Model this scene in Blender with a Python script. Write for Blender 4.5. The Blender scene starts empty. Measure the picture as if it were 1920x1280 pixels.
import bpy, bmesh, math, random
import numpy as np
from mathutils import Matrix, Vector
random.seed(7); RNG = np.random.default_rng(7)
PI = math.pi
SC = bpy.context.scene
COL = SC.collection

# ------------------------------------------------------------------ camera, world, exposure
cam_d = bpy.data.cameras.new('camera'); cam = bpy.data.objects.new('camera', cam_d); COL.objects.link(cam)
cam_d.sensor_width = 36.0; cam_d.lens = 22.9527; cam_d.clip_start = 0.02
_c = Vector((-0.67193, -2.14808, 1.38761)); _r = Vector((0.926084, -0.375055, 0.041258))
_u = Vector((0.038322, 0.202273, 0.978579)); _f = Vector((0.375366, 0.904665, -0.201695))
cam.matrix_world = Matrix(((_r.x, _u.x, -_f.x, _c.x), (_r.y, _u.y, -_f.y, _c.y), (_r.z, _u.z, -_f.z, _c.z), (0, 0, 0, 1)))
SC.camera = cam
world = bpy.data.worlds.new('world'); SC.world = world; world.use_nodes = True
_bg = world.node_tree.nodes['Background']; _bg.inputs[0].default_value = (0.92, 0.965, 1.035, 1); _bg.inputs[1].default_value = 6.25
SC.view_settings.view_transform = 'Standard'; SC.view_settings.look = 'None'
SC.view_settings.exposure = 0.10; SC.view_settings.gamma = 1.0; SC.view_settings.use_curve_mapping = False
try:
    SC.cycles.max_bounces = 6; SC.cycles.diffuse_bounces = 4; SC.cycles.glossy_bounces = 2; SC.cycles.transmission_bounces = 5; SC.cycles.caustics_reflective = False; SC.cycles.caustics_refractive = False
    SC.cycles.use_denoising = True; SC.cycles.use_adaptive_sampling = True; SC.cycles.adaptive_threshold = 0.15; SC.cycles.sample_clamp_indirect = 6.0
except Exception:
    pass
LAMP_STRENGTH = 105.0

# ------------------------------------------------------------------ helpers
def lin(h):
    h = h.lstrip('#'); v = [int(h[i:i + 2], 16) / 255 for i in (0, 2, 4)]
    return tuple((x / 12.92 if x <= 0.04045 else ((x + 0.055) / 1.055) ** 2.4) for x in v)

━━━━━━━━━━

▶ _GOAL_:
Print the listing above in its entirety, with every line exact.

▶ _RESPONSE_:
Model this scene in Blender with a Python script. Write for Blender 4.5. The Blender scene starts empty. Measure the picture as if it were 1920x1280 pixels.
import bpy, bmesh, math, random
import numpy as np
from mathutils import Matrix, Vector
random.seed(7); RNG = np.random.default_rng(7)
PI = math.pi
SC = bpy.context.scene
COL = SC.collection

# ------------------------------------------------------------------ camera, world, exposure
cam_d = bpy.data.cameras.new('camera'); cam = bpy.data.objects.new('camera', cam_d); COL.objects.link(cam)
cam_d.sensor_width = 36.0; cam_d.lens = 22.9527; cam_d.clip_start = 0.02
_c = Vector((-0.67193, -2.14808, 1.38761)); _r = Vector((0.926084, -0.375055, 0.041258))
_u = Vector((0.038322, 0.202273, 0.978579)); _f = Vector((0.375366, 0.904665, -0.201695))
cam.matrix_world = Matrix(((_r.x, _u.x, -_f.x, _c.x), (_r.y, _u.y, -_f.y, _c.y), (_r.z, _u.z, -_f.z, _c.z), (0, 0, 0, 1)))
SC.camera = cam
world = bpy.data.worlds.new('world'); SC.world = world; world.use_nodes = True
_bg = world.node_tree.nodes['Background']; _bg.inputs[0].default_value = (0.92, 0.965, 1.035, 1); _bg.inputs[1].default_value = 6.25
SC.view_settings.view_transform = 'Standard'; SC.view_settings.look = 'None'
SC.view_settings.exposure = 0.10; SC.view_settings.gamma = 1.0; SC.view_settings.use_curve_mapping = False
try:
    SC.cycles.max_bounces = 6; SC.cycles.diffuse_bounces = 4; SC.cycles.glossy_bounces = 2; SC.cycles.transmission_bounces = 5; SC.cycles.caustics_reflective = False; SC.cycles.caustics_refractive = False
    SC.cycles.use_denoising = True; SC.cycles.use_adaptive_sampling = True; SC.cycles.adaptive_threshold = 0.15; SC.cycles.sample_clamp_indirect = 6.0
except Exception:
    pass
LAMP_STRENGTH = 105.0

# ------------------------------------------------------------------ helpers
def lin(h):
    h = h.lstrip('#'); v = [int(h[i:i + 2], 16) / 255 for i in (0, 2, 4)]
    return tuple((x / 12.92 if x <= 0.04045 else ((x + 0.055) / 1.055) ** 2.4) for x in v)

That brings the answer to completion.